Given request: From the line with "Model this scene" to the line with "S.view_settings.use_curve_mapping = False", both included, repeat each line exactly and leave out the pictures.

Records to process:
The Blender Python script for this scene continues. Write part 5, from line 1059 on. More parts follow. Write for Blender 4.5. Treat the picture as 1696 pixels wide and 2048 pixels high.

...

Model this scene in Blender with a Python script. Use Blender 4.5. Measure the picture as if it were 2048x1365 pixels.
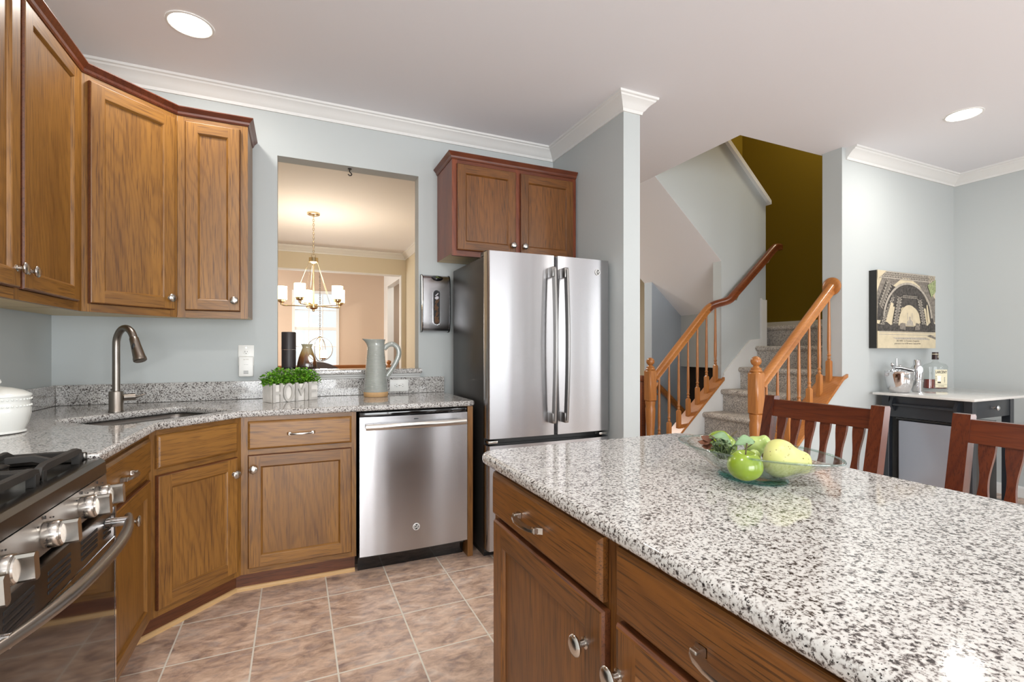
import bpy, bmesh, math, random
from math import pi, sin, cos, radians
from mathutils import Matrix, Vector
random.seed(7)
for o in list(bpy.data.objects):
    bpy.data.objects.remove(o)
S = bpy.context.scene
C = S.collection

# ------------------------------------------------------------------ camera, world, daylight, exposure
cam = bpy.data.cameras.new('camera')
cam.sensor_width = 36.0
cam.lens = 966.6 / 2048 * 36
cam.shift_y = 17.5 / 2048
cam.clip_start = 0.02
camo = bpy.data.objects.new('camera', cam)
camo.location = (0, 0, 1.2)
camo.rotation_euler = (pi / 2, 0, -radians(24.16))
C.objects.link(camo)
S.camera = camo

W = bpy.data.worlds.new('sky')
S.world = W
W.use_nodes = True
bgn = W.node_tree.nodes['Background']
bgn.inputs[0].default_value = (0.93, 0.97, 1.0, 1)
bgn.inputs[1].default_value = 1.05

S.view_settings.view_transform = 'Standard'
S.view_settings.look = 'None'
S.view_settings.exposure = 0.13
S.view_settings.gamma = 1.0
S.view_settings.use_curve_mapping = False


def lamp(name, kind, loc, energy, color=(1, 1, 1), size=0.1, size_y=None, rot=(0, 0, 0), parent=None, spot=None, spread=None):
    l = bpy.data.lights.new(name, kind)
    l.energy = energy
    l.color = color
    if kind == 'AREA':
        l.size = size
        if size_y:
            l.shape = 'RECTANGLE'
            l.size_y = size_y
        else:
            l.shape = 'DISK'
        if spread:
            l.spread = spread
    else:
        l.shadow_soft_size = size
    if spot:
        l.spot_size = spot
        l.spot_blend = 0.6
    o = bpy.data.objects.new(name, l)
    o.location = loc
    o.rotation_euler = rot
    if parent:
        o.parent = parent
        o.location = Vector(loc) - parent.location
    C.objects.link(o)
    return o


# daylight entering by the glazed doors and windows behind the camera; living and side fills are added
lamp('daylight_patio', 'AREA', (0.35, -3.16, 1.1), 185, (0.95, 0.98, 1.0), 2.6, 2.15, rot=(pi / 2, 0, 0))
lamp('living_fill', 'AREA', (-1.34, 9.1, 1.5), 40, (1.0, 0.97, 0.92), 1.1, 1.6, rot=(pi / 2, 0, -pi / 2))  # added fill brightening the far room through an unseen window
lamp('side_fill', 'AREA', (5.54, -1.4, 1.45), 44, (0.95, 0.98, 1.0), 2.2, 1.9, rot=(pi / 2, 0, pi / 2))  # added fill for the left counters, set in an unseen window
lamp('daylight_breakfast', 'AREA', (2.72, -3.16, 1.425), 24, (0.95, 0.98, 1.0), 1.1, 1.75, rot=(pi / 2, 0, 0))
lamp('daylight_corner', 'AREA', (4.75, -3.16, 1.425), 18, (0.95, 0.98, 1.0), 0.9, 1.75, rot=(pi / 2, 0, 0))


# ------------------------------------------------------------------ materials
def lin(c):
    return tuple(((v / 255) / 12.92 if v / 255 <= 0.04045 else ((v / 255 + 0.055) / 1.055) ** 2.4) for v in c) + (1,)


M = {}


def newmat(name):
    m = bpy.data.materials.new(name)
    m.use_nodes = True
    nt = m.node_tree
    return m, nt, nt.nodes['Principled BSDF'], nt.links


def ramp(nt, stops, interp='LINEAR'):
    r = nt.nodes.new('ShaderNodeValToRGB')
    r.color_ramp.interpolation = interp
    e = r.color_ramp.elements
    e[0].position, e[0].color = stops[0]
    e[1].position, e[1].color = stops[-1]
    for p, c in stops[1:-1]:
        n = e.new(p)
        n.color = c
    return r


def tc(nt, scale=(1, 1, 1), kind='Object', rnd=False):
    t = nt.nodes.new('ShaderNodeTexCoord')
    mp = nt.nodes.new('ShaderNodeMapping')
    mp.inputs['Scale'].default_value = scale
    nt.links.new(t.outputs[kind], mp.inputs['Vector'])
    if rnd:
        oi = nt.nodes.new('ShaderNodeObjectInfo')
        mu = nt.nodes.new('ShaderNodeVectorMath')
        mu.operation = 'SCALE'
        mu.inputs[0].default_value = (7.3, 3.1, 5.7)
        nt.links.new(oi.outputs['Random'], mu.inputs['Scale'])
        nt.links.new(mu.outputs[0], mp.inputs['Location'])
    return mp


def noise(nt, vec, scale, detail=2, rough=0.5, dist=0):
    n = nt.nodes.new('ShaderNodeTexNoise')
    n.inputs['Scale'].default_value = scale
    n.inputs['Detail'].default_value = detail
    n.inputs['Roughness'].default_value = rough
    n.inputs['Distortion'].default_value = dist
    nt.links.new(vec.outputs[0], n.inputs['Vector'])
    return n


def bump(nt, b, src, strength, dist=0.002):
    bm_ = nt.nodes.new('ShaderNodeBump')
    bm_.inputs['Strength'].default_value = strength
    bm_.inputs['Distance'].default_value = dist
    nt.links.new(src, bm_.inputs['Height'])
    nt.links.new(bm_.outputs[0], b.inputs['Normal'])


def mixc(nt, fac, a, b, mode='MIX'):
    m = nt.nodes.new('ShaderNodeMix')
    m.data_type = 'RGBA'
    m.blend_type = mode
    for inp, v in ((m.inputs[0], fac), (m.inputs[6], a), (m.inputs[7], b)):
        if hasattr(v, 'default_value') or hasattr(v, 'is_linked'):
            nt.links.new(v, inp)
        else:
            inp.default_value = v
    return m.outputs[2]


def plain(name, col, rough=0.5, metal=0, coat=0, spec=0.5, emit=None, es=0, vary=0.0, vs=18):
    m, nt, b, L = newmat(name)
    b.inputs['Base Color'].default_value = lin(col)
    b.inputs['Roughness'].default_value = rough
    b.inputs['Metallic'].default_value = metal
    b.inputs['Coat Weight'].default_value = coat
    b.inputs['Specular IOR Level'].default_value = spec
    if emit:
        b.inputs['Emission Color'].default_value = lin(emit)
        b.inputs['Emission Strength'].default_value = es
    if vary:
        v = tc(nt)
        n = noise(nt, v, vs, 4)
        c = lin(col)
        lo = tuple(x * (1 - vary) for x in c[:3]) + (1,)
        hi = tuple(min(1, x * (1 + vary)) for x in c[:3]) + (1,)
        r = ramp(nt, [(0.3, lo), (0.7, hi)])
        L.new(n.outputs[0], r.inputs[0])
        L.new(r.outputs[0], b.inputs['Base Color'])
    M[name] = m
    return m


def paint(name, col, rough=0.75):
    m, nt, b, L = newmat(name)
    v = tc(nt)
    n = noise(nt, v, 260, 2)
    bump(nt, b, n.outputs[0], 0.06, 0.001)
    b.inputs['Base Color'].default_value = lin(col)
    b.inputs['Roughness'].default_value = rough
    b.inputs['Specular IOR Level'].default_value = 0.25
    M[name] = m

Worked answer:
Model this scene in Blender with a Python script. Use Blender 4.5. Measure the picture as if it were 2048x1365 pixels.
import bpy, bmesh, math, random
from math import pi, sin, cos, radians
from mathutils import Matrix, Vector
random.seed(7)
for o in list(bpy.data.objects):
    bpy.data.objects.remove(o)
S = bpy.context.scene
C = S.collection

# ------------------------------------------------------------------ camera, world, daylight, exposure
cam = bpy.data.cameras.new('camera')
cam.sensor_width = 36.0
cam.lens = 966.6 / 2048 * 36
cam.shift_y = 17.5 / 2048
cam.clip_start = 0.02
camo = bpy.data.objects.new('camera', cam)
camo.location = (0, 0, 1.2)
camo.rotation_euler = (pi / 2, 0, -radians(24.16))
C.objects.link(camo)
S.camera = camo

W = bpy.data.worlds.new('sky')
S.world = W
W.use_nodes = True
bgn = W.node_tree.nodes['Background']
bgn.inputs[0].default_value = (0.93, 0.97, 1.0, 1)
bgn.inputs[1].default_value = 1.05

S.view_settings.view_transform = 'Standard'
S.view_settings.look = 'None'
S.view_settings.exposure = 0.13
S.view_settings.gamma = 1.0
S.view_settings.use_curve_mapping = False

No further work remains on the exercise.